Made in a deep, heavy 8 quart cast iron pot with a  lid  (Dutch oven)

Last year around this time, I made a pot roast with big pieces of butternut squash and halved onions in the oven.  A day later I took the leftovers, including the gravy, and made stew.  Stew from leftovers is definitely an improvement over freshly made stew.   There’s a deeper, fuller, and more flavorful rich quality–without question.  It’s just that there’s usually less than when you make a fresh pot. That stew made very quickly with the addition of more onions, celery, and Guinness stout, etc., was divine.   I mean it, it was an incredible stew.

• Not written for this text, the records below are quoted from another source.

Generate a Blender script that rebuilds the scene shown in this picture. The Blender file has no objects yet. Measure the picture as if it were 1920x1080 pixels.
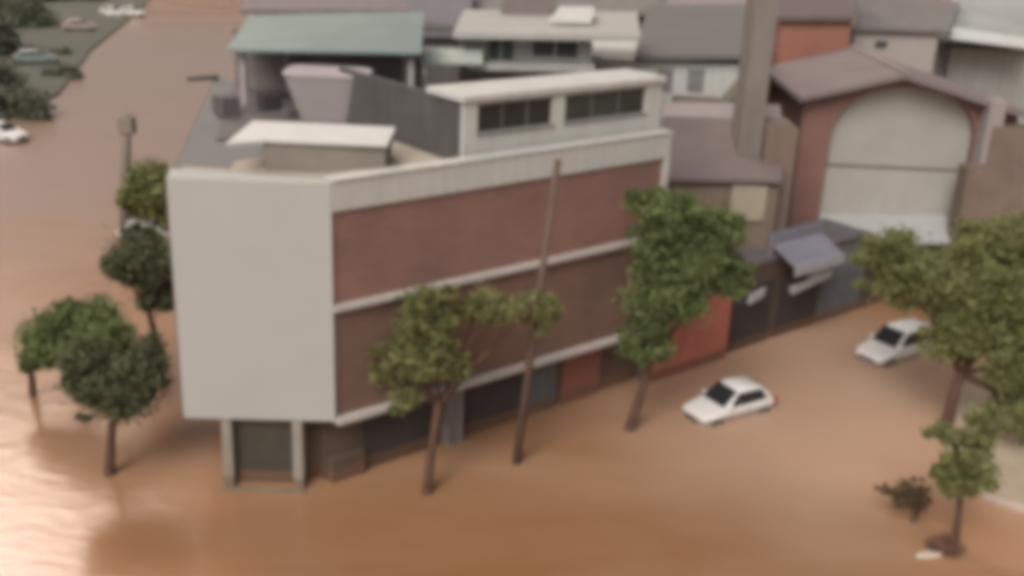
import bpy, bmesh, math, random
import numpy as np
from mathutils import Vector, Matrix
random.seed(7)
rng = np.random.default_rng(11)
scene = bpy.context.scene
col = scene.collection

# ------------------------------------------------------------------ camera
CAM_H, F_PX, PITCH, ROLL = 20.0, 2000.0, math.radians(20.3), math.radians(2.5)
_F = Vector((0, math.cos(PITCH), -math.sin(PITCH)))
_R0 = Vector((1, 0, 0)); _U0 = _R0.cross(_F)
_R = _R0*math.cos(ROLL) + _U0*math.sin(ROLL)
_U = _U0*math.cos(ROLL) - _R0*math.sin(ROLL)
cam_d = bpy.data.cameras.new('camera'); cam = bpy.data.objects.new('camera', cam_d); col.objects.link(cam)
cam_d.sensor_width = 36; cam_d.lens = F_PX/1920*36; cam_d.clip_end = 2000; cam_d.clip_start = 0.5
M3 = Matrix((_R, _U, -_F)).transposed()
cam.matrix_world = Matrix.Translation((0, 0, CAM_H)) @ M3.to_4x4()
scene.camera = cam

# ------------------------------------------------------------------ light: overcast, soft sun through cloud from behind the viewer, an added bright spot in the unseen sky on the left
SUN_EL, SUN_AZ = math.radians(44), math.radians(203)     # azimuth from +Y, towards -X
world = bpy.data.worlds.new("World"); scene.world = world; world.use_nodes = True
wn = world.node_tree; bg = wn.nodes['Background']
sky = wn.nodes.new('ShaderNodeTexSky'); sky.sky_type = 'NISHITA'; sky.sun_disc = False
sky.sun_elevation = SUN_EL; sky.sun_rotation = SUN_AZ
sky.air_density = 1.0; sky.dust_density = 6.0; sky.ozone_density = 1.0
hs = wn.nodes.new('ShaderNodeHueSaturation'); hs.inputs['Saturation'].default_value = 0.14
wn.links.new(sky.outputs[0], hs.inputs['Color']); 
# bright spot added to the unseen sky, mirrored as glare on the water
BR_EL, BR_AZ = math.radians(36), math.radians(-33)
wt = wn.nodes.new('ShaderNodeTexCoord'); dp = wn.nodes.new('ShaderNodeVectorMath'); dp.operation = 'DOT_PRODUCT'
dp.inputs[1].default_value = (math.sin(BR_AZ)*math.cos(BR_EL), math.cos(BR_AZ)*math.cos(BR_EL), math.sin(BR_EL))
wn.links.new(wt.outputs['Generated'], dp.inputs[0])
mr = wn.nodes.new('ShaderNodeMapRange'); mr.interpolation_type = 'SMOOTHSTEP'; mr.inputs['From Min'].default_value = math.cos(math.radians(11)); mr.inputs['From Max'].default_value = math.cos(math.radians(4))
mr.inputs['To Max'].default_value = 235; wn.links.new(dp.outputs['Value'], mr.inputs['Value'])
bc = wn.nodes.new('ShaderNodeVectorMath'); bc.operation = 'SCALE'; bc.inputs[0].default_value = (1, .80, .68); wn.links.new(mr.outputs[0], bc.inputs['Scale'])
sa = wn.nodes.new('ShaderNodeVectorMath'); sa.operation = 'ADD'; wn.links.new(hs.outputs[0], sa.inputs[0]); wn.links.new(bc.outputs[0], sa.inputs[1])
wn.links.new(sa.outputs[0], bg.inputs[0])
bg.inputs[1].default_value = 0.10
sd = bpy.data.lights.new('sun', 'SUN'); sd.energy = 1.5; sd.angle = math.radians(30); sd.color = (1, .93, .86)
sun = bpy.data.objects.new('sun', sd); col.objects.link(sun)
to_sun = Vector((math.sin(SUN_AZ)*math.cos(SUN_EL), math.cos(SUN_AZ)*math.cos(SUN_EL), math.sin(SUN_EL)))
sun.rotation_euler = to_sun.to_track_quat('Z', 'Y').to_euler(); sun.location = to_sun*200
scene.view_settings.view_transform = 'Standard'; scene.view_settings.look = 'None'
scene.view_settings.gamma = 1; scene.view_settings.exposure = 0.06
scene.cycles.pixel_filter_type = 'BLACKMAN_HARRIS'; scene.cycles.filter_width = 7.5   # the soft focus of the photograph

# ------------------------------------------------------------------ survey helpers (a sighted direction meets a height or a distance)
def ray(px, py): return _F + _R*((px-960)/F_PX) + _U*((540-py)/F_PX)
def atz(px, py, z=0.0):
    d = ray(px, py); return Vector((0, 0, CAM_H)) + d*((z-CAM_H)/d.z)
def at(px, py, Y):
    d = ray(px, py); return Vector((0, 0, CAM_H)) + d*(Y/d.y)
def scale_at(P):
    return F_PX/((Vector(P)-Vector((0, 0, CAM_H))).dot(_F))

# ------------------------------------------------------------------ materials
MATS = {}
def srgb(c):
    return [((v/255)/12.92 if v/255 < .04045 else ((v/255+.055)/1.055)**2.4) for v in c]
def mat(name, c, var=.12, scale=1.2, rough=.8, bump=0.0, bscale=20, metal=0.0, streak=0.0, tide=0.0, spec=None):
    if name in MATS: return MATS[name]
    m = bpy.data.materials.new(name); m.use_nodes = True; nt = m.node_tree; N = nt.nodes; L = nt.links
    b = N['Principled BSDF']; b.inputs['Roughness'].default_value = rough; b.inputs['Metallic'].default_value = metal
    if spec is not None: b.inputs['Specular IOR Level'].default_value = spec
    tc = N.new('ShaderNodeTexCoord'); n1 = N.new('ShaderNodeTexNoise'); n1.inputs['Scale'].default_value = scale
    n1.inputs['Detail'].default_value = 8; n1.inputs['Roughness'].default_value = .65
    L.new(tc.outputs['Object'], n1.inputs['Vector'])
    cr = N.new('ShaderNodeValToRGB'); e = cr.color_ramp.elements
    e[0].position = .3; e[1].position = .72
    e[0].color = [max(0, x*(1-var)) for x in c]+[1]; e[1].color = [min(1, x*(1+var)) for x in c]+[1]
    L.new(n1.outputs['Fac'], cr.inputs['Fac']); out = cr.outputs['Color']
    if streak > 0:
        mp = N.new('ShaderNodeMapping'); mp.inputs['Scale'].default_value = (2.2, 2.2, .12)
        L.new(tc.outputs['Object'], mp.inputs['Vector'])
        n2 = N.new('ShaderNodeTexNoise'); n2.inputs['Scale'].default_value = 1.6; n2.inputs['Detail'].default_value = 6
        L.new(mp.outputs[0], n2.inputs['Vector'])
        c2 = N.new('ShaderNodeValToRGB'); c2.color_ramp.elements[0].position = .35; c2.color_ramp.elements[1].position = .65
        k = 1-streak; c2.color_ramp.elements[0].color = (k, k*.97, k*.92, 1); c2.color_ramp.elements[1].color = (1, 1, 1, 1)
        L.new(n2.outputs['Fac'], c2.inputs['Fac'])
        mx = N.new('ShaderNodeMixRGB'); mx.blend_type = 'MULTIPLY'; mx.inputs['Fac'].default_value = 1
        L.new(out, mx.inputs[1]); L.new(c2.outputs[0], mx.inputs[2]); out = mx.outputs[0]
    if tide > 0:        # mud line left by the flood
        ge = N.new('ShaderNodeNewGeometry'); sp = N.new('ShaderNodeSeparateXYZ'); L.new(ge.outputs['Position'], sp.inputs[0])
        n4 = N.new('ShaderNodeTexNoise'); n4.inputs['Scale'].default_value = 1.3; n4.inputs['Detail'].default_value = 5; L.new(ge.outputs['Position'], n4.inputs['Vector'])
        ma = N.new('ShaderNodeMath'); ma.operation = 'MULTIPLY_ADD'; L.new(n4.outputs['Fac'], ma.inputs[0]); ma.inputs[1].default_value = -.5*tide; L.new(sp.outputs['Z'], ma.inputs[2])
        mt = N.new('ShaderNodeMapRange'); mt.inputs['From Min'].default_value = tide*.75; mt.inputs['From Max'].default_value = tide*.6; mt.inputs['To Max'].default_value = .7
        L.new(ma.outputs[0], mt.inputs['Value'])
        mx = N.new('ShaderNodeMixRGB'); mx.inputs[2].default_value = (.16, .085, .05, 1); L.new(mt.outputs[0], mx.inputs[0]); L.new(out, mx.inputs[1]); out = mx.outputs[0]
    L.new(out, b.inputs['Base Color'])
    if bump > 0:
        n3 = N.new('ShaderNodeTexNoise'); n3.inputs['Scale'].default_value = bscale; n3.inputs['Detail'].default_value = 6
        L.new(tc.outputs['Object'], n3.inputs['Vector'])
        bp = N.new('ShaderNodeBump'); bp.inputs['Strength'].default_value = bump; bp.inputs['Distance'].default_value = .03
        L.new(n3.outputs['Fac'], bp.inputs['Height']); L.new(bp.outputs[0], b.inputs['Normal'])
    MATS[name] = m; return m

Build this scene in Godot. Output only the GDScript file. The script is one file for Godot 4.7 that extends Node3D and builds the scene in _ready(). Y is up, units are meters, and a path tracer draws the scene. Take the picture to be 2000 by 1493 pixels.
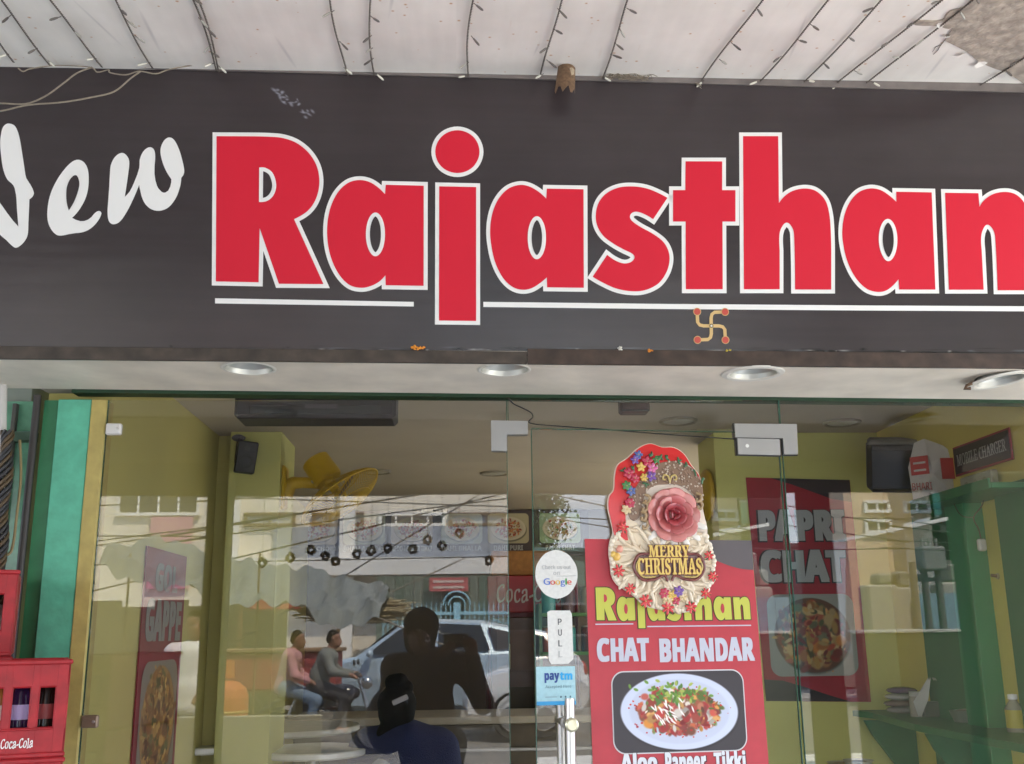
extends Node3D

# ---------------------------------------------------------------- helpers
class Shape:
	var v := PackedVector3Array()
	var n := PackedVector3Array()
	var uv := PackedVector2Array()
	var col := PackedColorArray()
	var tint := Color.WHITE
	var xf := Transform3D()

	func tri(a: Vector3, b: Vector3, c: Vector3, na: Vector3, nb: Vector3, nc: Vector3, ua := Vector2.ZERO, ub := Vector2.ZERO, uc := Vector2.ZERO) -> void:
		var g := (c - a).cross(b - a)
		if g.length_squared() < 1e-16:
			return
		var flip := g.dot(na + nb + nc) < 0.0
		for k in ([0, 2, 1] if flip else [0, 1, 2]):
			v.append(xf * [a, b, c][k])
			n.append((xf.basis * [na, nb, nc][k]).normalized())
			uv.append([ua, ub, uc][k])
			col.append(tint)

	func flat_tri(a: Vector3, b: Vector3, c: Vector3, out: Vector3) -> void:
		var g := (c - a).cross(b - a).normalized()
		if g.dot(out) < 0.0:
			g = -g
		tri(a, b, c, g, g, g)

	func quad(a: Vector3, b: Vector3, c: Vector3, d: Vector3, out: Vector3) -> void:
		var g := (c - a).cross(b - a).normalized()
		if g.dot(out) < 0.0:
			g = -g
		tri(a, b, c, g, g, g, Vector2(0, 1), Vector2(1, 1), Vector2(1, 0))
		tri(a, c, d, g, g, g, Vector2(0, 1), Vector2(1, 0), Vector2(0, 0))

	func box(c: Vector3, s: Vector3, bev := 0.0, bs := Basis()) -> Shape:
		var h := s / 2.0
		bev = minf(bev, minf(h.x, minf(h.y, h.z)) * 0.9)
		for ax in 3:
			for sg in [-1.0, 1.0]:
				var nn := Vector3.ZERO
				nn[ax] = sg
				var u := (ax + 1) % 3
				var w := (ax + 2) % 3
				var q := []
				for st in [[-1, -1], [1, -1], [1, 1], [-1, 1]]:
					var p := Vector3.ZERO
					p[ax] = sg * h[ax]
					p[u] = st[0] * (h[u] - bev)
					p[w] = st[1] * (h[w] - bev)
					q.append(c + bs * p)
				quad(q[0], q[1], q[2], q[3], bs * nn)
		if bev > 0.0:
			for ax in 3:
				var u := (ax + 1) % 3
				var w := (ax + 2) % 3
				for su in [-1.0, 1.0]:
					for sw in [-1.0, 1.0]:
						var q := []
						for st in [[-1, 0], [1, 0], [1, 1], [-1, 1]]:
							var p := Vector3.ZERO
							p[ax] = st[0] * (h[ax] - bev)
							p[u] = su * (h[u] - (bev if st[1] == 0 else 0.0))
							p[w] = sw * (h[w] - (0.0 if st[1] == 0 else bev))
							q.append(c + bs * p)
						var nn := Vector3.ZERO
						nn[u] = su
						nn[w] = sw
						quad(q[0], q[1], q[2], q[3], bs * nn)
			for sx in [-1.0, 1.0]:
				for sy in [-1.0, 1.0]:
					for sz in [-1.0, 1.0]:
						var sgn := Vector3(sx, sy, sz)
						flat_tri(c + bs * (sgn * Vector3(h.x, h.y - bev, h.z - bev)), c + bs * (sgn * Vector3(h.x - bev, h.y, h.z - bev)), c + bs * (sgn * Vector3(h.x - bev, h.y - bev, h.z)), bs * sgn)
		return self

	func tube(p: Array, r, sides := 8, caps := true) -> Shape:
		var rings := []
		var nrm := []
		var up := Vector3.UP
		for i in p.size():
			var t: Vector3 = (p[mini(i + 1, p.size() - 1)] - p[maxi(i - 1, 0)]).normalized()
			if i == 0:
				up = t.cross(Vector3.RIGHT if absf(t.x) < 0.8 else Vector3.UP).normalized()
			else:
				up = (up - t * up.dot(t)).normalized()
			var sd := t.cross(up)
			var ring := []
			var nr := []
			var rr: float = r[i] if r is Array else r
			for k in sides:
				var a := TAU * k / sides
				var d := up * cos(a) + sd * sin(a)
				ring.append(p[i] + d * rr)
				nr.append(d)
			rings.append(ring)
			nrm.append(nr)
		for i in p.size() - 1:
			for k in sides:
				var l := (k + 1) % sides
				tri(rings[i][k], rings[i + 1][k], rings[i + 1][l], nrm[i][k], nrm[i + 1][k], nrm[i + 1][l])
				tri(rings[i][k], rings[i + 1][l], rings[i][l], nrm[i][k], nrm[i + 1][l], nrm[i][l])
		if caps:
			for e in [0, p.size() - 1]:
				var o: Vector3 = (p[0] - p[1]) if e == 0 else (p[e] - p[e - 1])
				for k in range(1, sides - 1):
					flat_tri(rings[e][0], rings[e][k], rings[e][k + 1], o)
		return self

	func lathe(prof: Array, segs := 24, t := Transform3D()) -> Shape:
		# prof: Vector2(radius, height) along +y of t
		for i in prof.size() - 1:
			var a: Vector2 = prof[i]
			var b: Vector2 = prof[i + 1]
			var d := b - a
			if d.length() < 1e-6:
				continue
			var nn := Vector2(d.y, -d.x).normalized()
			for k in segs:
				var p0 := TAU * k / segs
				var p1 := TAU * (k + 1) / segs
				var q := []
				var m := []
				for e in [[a, p0], [b, p0], [b, p1], [a, p1]]:
					q.append(t * Vector3(e[0].x * cos(e[1]), e[0].y, e[0].x * sin(e[1])))
					m.append(t.basis * Vector3(nn.x * cos(e[1]), nn.y, nn.x * sin(e[1])))
				tri(q[0], q[1], q[2], m[0], m[1], m[2])
				tri(q[0], q[2], q[3], m[0], m[2], m[3])
		return self

	func flat(poly: PackedVector2Array, z := 0.0) -> Shape:
		var idx := Geometry2D.triangulate_polygon(poly)
		var lo := poly[0]
		var hi := poly[0]
		for p in poly:
			lo = lo.min(p)
			hi = hi.max(p)
		var sz := (hi - lo).max(Vector2(1e-6, 1e-6))
		for i in range(0, idx.size(), 3):
			var a := poly[idx[i]]
			var b := poly[idx[i + 1]]
			var c := poly[idx[i + 2]]
			var f := func(p): return Vector2((p.x - lo.x) / sz.x, 1.0 - (p.y - lo.y) / sz.y)
			tri(Vector3(a.x, a.y, z), Vector3(b.x, b.y, z), Vector3(c.x, c.y, z), Vector3.BACK, Vector3.BACK, Vector3.BACK, f.call(a), f.call(b), f.call(c))
		return self

	func flat_tri_fan(c: Vector3, r: float, a0: float) -> Shape:
		var p := []
		for i in 6:
			var a := a0 + TAU * i / 6
			var rr := r * (0.6 + 0.4 * absf(sin(i * 2.7 + a0)))
			p.append(c + Vector3(cos(a) * rr, -0.12 * sin(a) * rr - (0.006 if i in [1, 2] else 0.0005), sin(a) * rr))
		for i in range(1, 5):
			flat_tri(p[0], p[i], p[i + 1], Vector3.DOWN)
		return self

	func prism(poly: PackedVector2Array, z0: float, z1: float, back := false) -> Shape:
		flat(poly, z1)
		if back:
			var idx := Geometry2D.triangulate_polygon(poly)
			for i in range(0, idx.size(), 3):
				var q := []
				for k in 3:
					q.append(Vector3(poly[idx[i + k]].x, poly[idx[i + k]].y, z0))
				flat_tri(q[0], q[1], q[2], Vector3.FORWARD)
		var cw := Geometry2D.is_polygon_clockwise(poly)
		for i in poly.size():
			var a := poly[i]
			var b := poly[(i + 1) % poly.size()]
			var d := b - a
			var o := Vector3(d.y, -d.x, 0) * (-1.0 if cw else 1.0)
			quad(Vector3(a.x, a.y, z0), Vector3(b.x, b.y, z0), Vector3(b.x, b.y, z1), Vector3(a.x, a.y, z1), o)
		return self

	func blob(c: Vector3, r: Vector3, bs := Basis(), la := 8, lo := 12) -> Shape:
		for i in la:
			for k in lo:
				var q := []
				var m := []
				for e in [[i, k], [i + 1, k], [i + 1, k + 1], [i, k + 1]]:
					var th: float = PI * e[0] / la
					var ph: float = TAU * e[1] / lo
					var d := Vector3(sin(th) * cos(ph), cos(th), sin(th) * sin(ph))
					q.append(c + bs * (d * r))
					m.append((bs * (d / r)).normalized())
				tri(q[0], q[1], q[2], m[0], m[1], m[2])
				tri(q[0], q[2], q[3], m[0], m[2], m[3])
		return self

	func mesh() -> ArrayMesh:
		var arr := []
		arr.resize(Mesh.ARRAY_MAX)
		arr[Mesh.ARRAY_VERTEX] = v
		arr[Mesh.ARRAY_NORMAL] = n
		arr[Mesh.ARRAY_TEX_UV] = uv
		arr[Mesh.ARRAY_COLOR] = col
		var m := ArrayMesh.new()
		m.add_surface_from_arrays(Mesh.PRIMITIVE_TRIANGLES, arr)
		return m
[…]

No who knows totally why one time things are so scrumptious you want more and more — and another time (same ingredients and method apparently) it’s like, “This is ok. Yeah, we can eat dinner here.”  Perhaps it’s the quality of the meat (in the case of stew) or maybe it’s a little pixie dust.  Your taste buds might be on their “A” game so that you are able to season the pot in an extraordinary way.   Truly, I just don’t know.  I know when I’m tired — really exhausted– the meal prepared under those circumstances is plebian.  I just did that recently, so I know.  I know when I don’t give something my undivided attention that it’s bound to be less interesting.  (As in the kids are hungry-throw a bunch of cut-up chicken in the oven and make some rice for God’s sake.)